● Challenge
Your copy of the material below should match it exactly, except that it holds no pictures.

───

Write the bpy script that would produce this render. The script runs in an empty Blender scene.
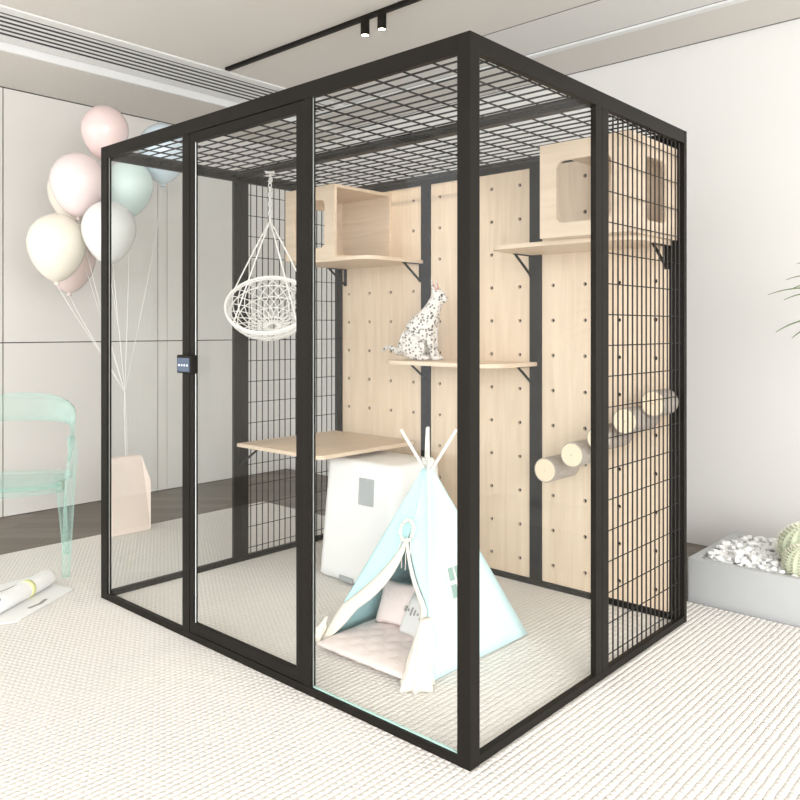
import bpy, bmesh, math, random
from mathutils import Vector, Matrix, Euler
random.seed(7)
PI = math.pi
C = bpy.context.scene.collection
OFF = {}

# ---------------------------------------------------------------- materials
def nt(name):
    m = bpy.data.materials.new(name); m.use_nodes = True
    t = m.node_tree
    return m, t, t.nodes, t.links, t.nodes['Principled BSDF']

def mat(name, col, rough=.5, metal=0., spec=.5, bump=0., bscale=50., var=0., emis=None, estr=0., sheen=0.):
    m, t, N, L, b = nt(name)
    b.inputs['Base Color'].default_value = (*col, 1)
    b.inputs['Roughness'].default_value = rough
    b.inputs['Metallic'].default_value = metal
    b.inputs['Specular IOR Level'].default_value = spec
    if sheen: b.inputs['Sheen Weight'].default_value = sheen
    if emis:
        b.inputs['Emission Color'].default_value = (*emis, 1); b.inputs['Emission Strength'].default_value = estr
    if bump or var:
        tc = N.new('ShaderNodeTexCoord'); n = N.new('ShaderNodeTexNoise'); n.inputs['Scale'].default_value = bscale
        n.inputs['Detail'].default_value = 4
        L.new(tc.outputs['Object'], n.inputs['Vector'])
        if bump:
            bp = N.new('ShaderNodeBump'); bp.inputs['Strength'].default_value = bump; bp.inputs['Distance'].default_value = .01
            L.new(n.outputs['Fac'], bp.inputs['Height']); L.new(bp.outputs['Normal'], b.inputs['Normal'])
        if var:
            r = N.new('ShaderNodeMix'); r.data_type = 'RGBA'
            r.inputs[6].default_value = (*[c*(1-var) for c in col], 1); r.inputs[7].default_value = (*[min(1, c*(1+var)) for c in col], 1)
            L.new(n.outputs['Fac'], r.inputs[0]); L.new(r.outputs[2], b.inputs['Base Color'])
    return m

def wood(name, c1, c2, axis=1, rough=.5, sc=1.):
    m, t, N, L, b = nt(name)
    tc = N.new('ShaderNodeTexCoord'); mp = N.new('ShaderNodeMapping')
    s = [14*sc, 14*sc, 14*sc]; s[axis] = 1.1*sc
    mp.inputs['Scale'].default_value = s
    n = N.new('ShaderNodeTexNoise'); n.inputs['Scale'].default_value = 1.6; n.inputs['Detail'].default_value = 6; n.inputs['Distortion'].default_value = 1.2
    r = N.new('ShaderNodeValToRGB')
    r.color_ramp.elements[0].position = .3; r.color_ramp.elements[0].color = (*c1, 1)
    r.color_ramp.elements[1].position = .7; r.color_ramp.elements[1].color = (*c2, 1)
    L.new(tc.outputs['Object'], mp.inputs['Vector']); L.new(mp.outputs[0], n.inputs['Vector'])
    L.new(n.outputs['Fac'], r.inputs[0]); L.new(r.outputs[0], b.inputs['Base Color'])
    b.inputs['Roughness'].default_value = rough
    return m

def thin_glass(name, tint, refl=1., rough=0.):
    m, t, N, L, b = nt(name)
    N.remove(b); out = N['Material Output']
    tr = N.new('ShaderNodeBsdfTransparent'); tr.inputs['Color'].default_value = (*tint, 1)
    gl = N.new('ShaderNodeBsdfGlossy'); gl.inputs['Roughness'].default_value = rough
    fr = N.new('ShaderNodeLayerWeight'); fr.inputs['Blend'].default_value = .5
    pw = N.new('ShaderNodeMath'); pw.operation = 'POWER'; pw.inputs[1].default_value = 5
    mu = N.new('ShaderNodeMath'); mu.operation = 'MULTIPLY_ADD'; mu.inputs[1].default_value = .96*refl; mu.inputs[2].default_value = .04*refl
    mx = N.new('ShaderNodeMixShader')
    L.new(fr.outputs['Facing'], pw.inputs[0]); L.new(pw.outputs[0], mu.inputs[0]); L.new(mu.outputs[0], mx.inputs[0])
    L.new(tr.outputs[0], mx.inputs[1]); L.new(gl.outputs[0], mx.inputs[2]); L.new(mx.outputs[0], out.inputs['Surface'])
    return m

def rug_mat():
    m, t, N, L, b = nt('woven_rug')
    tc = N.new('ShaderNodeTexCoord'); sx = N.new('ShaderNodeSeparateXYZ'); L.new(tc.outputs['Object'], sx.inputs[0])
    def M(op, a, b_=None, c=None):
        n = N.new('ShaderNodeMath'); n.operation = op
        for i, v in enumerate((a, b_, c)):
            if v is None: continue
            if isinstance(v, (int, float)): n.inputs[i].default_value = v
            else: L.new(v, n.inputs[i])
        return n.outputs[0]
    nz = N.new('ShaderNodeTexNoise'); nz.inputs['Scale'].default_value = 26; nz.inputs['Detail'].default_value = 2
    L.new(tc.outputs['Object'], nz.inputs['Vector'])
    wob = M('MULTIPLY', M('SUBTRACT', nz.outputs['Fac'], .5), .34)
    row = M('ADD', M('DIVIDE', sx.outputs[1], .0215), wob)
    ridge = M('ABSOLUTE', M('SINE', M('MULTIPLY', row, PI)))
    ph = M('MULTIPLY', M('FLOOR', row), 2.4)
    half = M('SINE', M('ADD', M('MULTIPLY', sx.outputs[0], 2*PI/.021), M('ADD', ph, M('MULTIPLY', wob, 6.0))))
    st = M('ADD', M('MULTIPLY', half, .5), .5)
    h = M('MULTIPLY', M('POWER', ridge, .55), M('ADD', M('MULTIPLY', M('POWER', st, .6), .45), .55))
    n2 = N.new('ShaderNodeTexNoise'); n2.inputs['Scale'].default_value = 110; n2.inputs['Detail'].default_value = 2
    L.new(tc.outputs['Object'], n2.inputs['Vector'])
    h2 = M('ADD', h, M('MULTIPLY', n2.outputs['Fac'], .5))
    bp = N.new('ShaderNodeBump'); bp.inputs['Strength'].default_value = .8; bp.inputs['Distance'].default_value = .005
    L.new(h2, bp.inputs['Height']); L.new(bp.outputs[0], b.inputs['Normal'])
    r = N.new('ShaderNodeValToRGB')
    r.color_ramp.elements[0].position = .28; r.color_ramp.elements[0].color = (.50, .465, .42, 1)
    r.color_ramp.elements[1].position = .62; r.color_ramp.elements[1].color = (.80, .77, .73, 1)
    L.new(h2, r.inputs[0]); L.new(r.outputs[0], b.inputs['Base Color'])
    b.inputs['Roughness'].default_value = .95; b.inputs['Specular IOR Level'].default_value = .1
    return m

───

● Response to this task
Write the bpy script that would produce this render. The script runs in an empty Blender scene.
import bpy, bmesh, math, random
from mathutils import Vector, Matrix, Euler
random.seed(7)
PI = math.pi
C = bpy.context.scene.collection
OFF = {}

# ---------------------------------------------------------------- materials
def nt(name):
    m = bpy.data.materials.new(name); m.use_nodes = True
    t = m.node_tree
    return m, t, t.nodes, t.links, t.nodes['Principled BSDF']

def mat(name, col, rough=.5, metal=0., spec=.5, bump=0., bscale=50., var=0., emis=None, estr=0., sheen=0.):
    m, t, N, L, b = nt(name)
    b.inputs['Base Color'].default_value = (*col, 1)
    b.inputs['Roughness'].default_value = rough
    b.inputs['Metallic'].default_value = metal
    b.inputs['Specular IOR Level'].default_value = spec
    if sheen: b.inputs['Sheen Weight'].default_value = sheen
    if emis:
        b.inputs['Emission Color'].default_value = (*emis, 1); b.inputs['Emission Strength'].default_value = estr
    if bump or var:
        tc = N.new('ShaderNodeTexCoord'); n = N.new('ShaderNodeTexNoise'); n.inputs['Scale'].default_value = bscale
        n.inputs['Detail'].default_value = 4
        L.new(tc.outputs['Object'], n.inputs['Vector'])
        if bump:
            bp = N.new('ShaderNodeBump'); bp.inputs['Strength'].default_value = bump; bp.inputs['Distance'].default_value = .01
            L.new(n.outputs['Fac'], bp.inputs['Height']); L.new(bp.outputs['Normal'], b.inputs['Normal'])
        if var:
            r = N.new('ShaderNodeMix'); r.data_type = 'RGBA'
            r.inputs[6].default_value = (*[c*(1-var) for c in col], 1); r.inputs[7].default_value = (*[min(1, c*(1+var)) for c in col], 1)
            L.new(n.outputs['Fac'], r.inputs[0]); L.new(r.outputs[2], b.inputs['Base Color'])
    return m

def wood(name, c1, c2, axis=1, rough=.5, sc=1.):
    m, t, N, L, b = nt(name)
    tc = N.new('ShaderNodeTexCoord'); mp = N.new('ShaderNodeMapping')
    s = [14*sc, 14*sc, 14*sc]; s[axis] = 1.1*sc
    mp.inputs['Scale'].default_value = s
    n = N.new('ShaderNodeTexNoise'); n.inputs['Scale'].default_value = 1.6; n.inputs['Detail'].default_value = 6; n.inputs['Distortion'].default_value = 1.2
    r = N.new('ShaderNodeValToRGB')
    r.color_ramp.elements[0].position = .3; r.color_ramp.elements[0].color = (*c1, 1)
    r.color_ramp.elements[1].position = .7; r.color_ramp.elements[1].color = (*c2, 1)
    L.new(tc.outputs['Object'], mp.inputs['Vector']); L.new(mp.outputs[0], n.inputs['Vector'])
    L.new(n.outputs['Fac'], r.inputs[0]); L.new(r.outputs[0], b.inputs['Base Color'])
    b.inputs['Roughness'].default_value = rough
    return m

def thin_glass(name, tint, refl=1., rough=0.):
    m, t, N, L, b = nt(name)
    N.remove(b); out = N['Material Output']
    tr = N.new('ShaderNodeBsdfTransparent'); tr.inputs['Color'].default_value = (*tint, 1)
    gl = N.new('ShaderNodeBsdfGlossy'); gl.inputs['Roughness'].default_value = rough
    fr = N.new('ShaderNodeLayerWeight'); fr.inputs['Blend'].default_value = .5
    pw = N.new('ShaderNodeMath'); pw.operation = 'POWER'; pw.inputs[1].default_value = 5
    mu = N.new('ShaderNodeMath'); mu.operation = 'MULTIPLY_ADD'; mu.inputs[1].default_value = .96*refl; mu.inputs[2].default_value = .04*refl
    mx = N.new('ShaderNodeMixShader')
    L.new(fr.outputs['Facing'], pw.inputs[0]); L.new(pw.outputs[0], mu.inputs[0]); L.new(mu.outputs[0], mx.inputs[0])
    L.new(tr.outputs[0], mx.inputs[1]); L.new(gl.outputs[0], mx.inputs[2]); L.new(mx.outputs[0], out.inputs['Surface'])
    return m

def rug_mat():
    m, t, N, L, b = nt('woven_rug')
    tc = N.new('ShaderNodeTexCoord'); sx = N.new('ShaderNodeSeparateXYZ'); L.new(tc.outputs['Object'], sx.inputs[0])
    def M(op, a, b_=None, c=None):
        n = N.new('ShaderNodeMath'); n.operation = op
        for i, v in enumerate((a, b_, c)):
            if v is None: continue
            if isinstance(v, (int, float)): n.inputs[i].default_value = v
            else: L.new(v, n.inputs[i])
        return n.outputs[0]
    nz = N.new('ShaderNodeTexNoise'); nz.inputs['Scale'].default_value = 26; nz.inputs['Detail'].default_value = 2
    L.new(tc.outputs['Object'], nz.inputs['Vector'])
    wob = M('MULTIPLY', M('SUBTRACT', nz.outputs['Fac'], .5), .34)
    row = M('ADD', M('DIVIDE', sx.outputs[1], .0215), wob)
    ridge = M('ABSOLUTE', M('SINE', M('MULTIPLY', row, PI)))
    ph = M('MULTIPLY', M('FLOOR', row), 2.4)
    half = M('SINE', M('ADD', M('MULTIPLY', sx.outputs[0], 2*PI/.021), M('ADD', ph, M('MULTIPLY', wob, 6.0))))
    st = M('ADD', M('MULTIPLY', half, .5), .5)
    h = M('MULTIPLY', M('POWER', ridge, .55), M('ADD', M('MULTIPLY', M('POWER', st, .6), .45), .55))
    n2 = N.new('ShaderNodeTexNoise'); n2.inputs['Scale'].default_value = 110; n2.inputs['Detail'].default_value = 2
    L.new(tc.outputs['Object'], n2.inputs['Vector'])
    h2 = M('ADD', h, M('MULTIPLY', n2.outputs['Fac'], .5))
    bp = N.new('ShaderNodeBump'); bp.inputs['Strength'].default_value = .8; bp.inputs['Distance'].default_value = .005
    L.new(h2, bp.inputs['Height']); L.new(bp.outputs[0], b.inputs['Normal'])
    r = N.new('ShaderNodeValToRGB')
    r.color_ramp.elements[0].position = .28; r.color_ramp.elements[0].color = (.50, .465, .42, 1)
    r.color_ramp.elements[1].position = .62; r.color_ramp.elements[1].color = (.80, .77, .73, 1)
    L.new(h2, r.inputs[0]); L.new(r.outputs[0], b.inputs['Base Color'])
    b.inputs['Roughness'].default_value = .95; b.inputs['Specular IOR Level'].default_value = .1
    return m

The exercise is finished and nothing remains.